È dal 1955 che una giuria di esperti si ritrova ad Amsterdam con il compito di selezionare tra migliaia di foto (quest’anno ben 103˙481) lo scatto dell’anno, quello che per immediatezza e forza espressiva rappresenti uno dei momenti più significativi dei dodici mesi appena trascorsi. Le categorie sono otto, doppie: foto singole e storie. La conditio sine qua non: le foto devono essere esposte senza alcune censura.
Presente all’inaugurazione, Femke van der Valk, la coordinatrice delle mostre del premio olandese, mi racconta, in un’intervista improvvisata, che non sa come si diventi un fotografo professionista (“You see, I’m not a photographer”), ma che chi scatta deve sforzarsi di trovare il punto di vista inaspettato, l’angolazione giusta tramite cui raccontare una storia.
Passare da una foto all’altra significa muoversi tra Gaza, il Brasile, la Somalia e l’Iraq: come souvenir niente calamite né porcellane caratteristiche, solo corpi e sguardi lacerati di realtà che allo spettatore, coccolato tra quelle mura bianche che si affacciano su di un terrazzo fiorito, non potrebbero apparire più lontane. Ecco lo scopo dell’iniziativa: sensibilizzare, rendere visibile una quotidianità di morte e sangue, di lacrime e bombe, che è viva, non fossilizzata nei libri di storia.

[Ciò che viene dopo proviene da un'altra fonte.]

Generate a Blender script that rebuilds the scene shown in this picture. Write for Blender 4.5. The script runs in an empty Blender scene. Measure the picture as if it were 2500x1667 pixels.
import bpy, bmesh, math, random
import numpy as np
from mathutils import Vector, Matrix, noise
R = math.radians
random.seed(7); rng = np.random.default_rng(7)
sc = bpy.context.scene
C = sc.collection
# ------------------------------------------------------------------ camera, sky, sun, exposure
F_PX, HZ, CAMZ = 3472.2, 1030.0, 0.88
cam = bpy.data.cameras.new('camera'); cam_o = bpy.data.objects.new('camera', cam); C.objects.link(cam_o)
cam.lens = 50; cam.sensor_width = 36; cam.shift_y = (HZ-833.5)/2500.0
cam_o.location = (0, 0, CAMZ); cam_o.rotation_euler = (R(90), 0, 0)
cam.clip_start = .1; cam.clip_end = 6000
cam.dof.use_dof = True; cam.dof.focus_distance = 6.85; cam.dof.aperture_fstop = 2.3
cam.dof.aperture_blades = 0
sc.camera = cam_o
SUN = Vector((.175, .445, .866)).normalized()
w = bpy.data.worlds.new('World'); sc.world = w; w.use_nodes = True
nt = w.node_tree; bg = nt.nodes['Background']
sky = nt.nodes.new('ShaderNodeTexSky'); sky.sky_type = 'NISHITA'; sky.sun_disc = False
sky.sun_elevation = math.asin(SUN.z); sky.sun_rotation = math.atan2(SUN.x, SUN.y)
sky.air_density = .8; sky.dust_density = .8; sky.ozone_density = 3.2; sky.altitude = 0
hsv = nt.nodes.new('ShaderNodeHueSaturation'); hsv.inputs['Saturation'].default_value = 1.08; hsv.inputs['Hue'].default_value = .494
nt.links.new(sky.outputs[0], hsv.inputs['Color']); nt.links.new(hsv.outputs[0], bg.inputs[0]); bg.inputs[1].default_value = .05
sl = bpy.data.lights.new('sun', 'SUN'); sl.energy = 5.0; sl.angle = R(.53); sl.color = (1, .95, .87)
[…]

In pochi sanno restare in silenzio dinnanzi ai volti di madre e figlia sfigurate dall’acido gettato loro addosso da un padre-marito ingiustificabile. Non si trovano parole per commentare gli occhi penetranti, cerchiati da un eyeliner vistoso, di una madre di tre figli che si prostituisce dall’età di diciotto anni. Si racconta del tempo ballerino, dei figli che proprio non ne volevano sapere di fare i compiti quella mattina, ma lo spazio bianco generato dalla violenza non osa riempirlo nessuno. E’ l’immagine che, coraggiosamente, si fa avanti ed esprime un senso che vive e respira indipendentemente dalla fragilità delle parole. Le foto chiedono di esistere, di essere guardate, di farsi specchio di una realtà diversa; ma chiedono anche di poter guardare, di toccare occhi, cuore, testa di chi guarda, di scuoterci per il bavero e di strapparci qualche respiro perché dinnanzi alla morte, dinnanzi al dolore, non c’è jeans, non c’è borsa che tenga: siamo tutti, inevitabilmente e finalmente, uguali.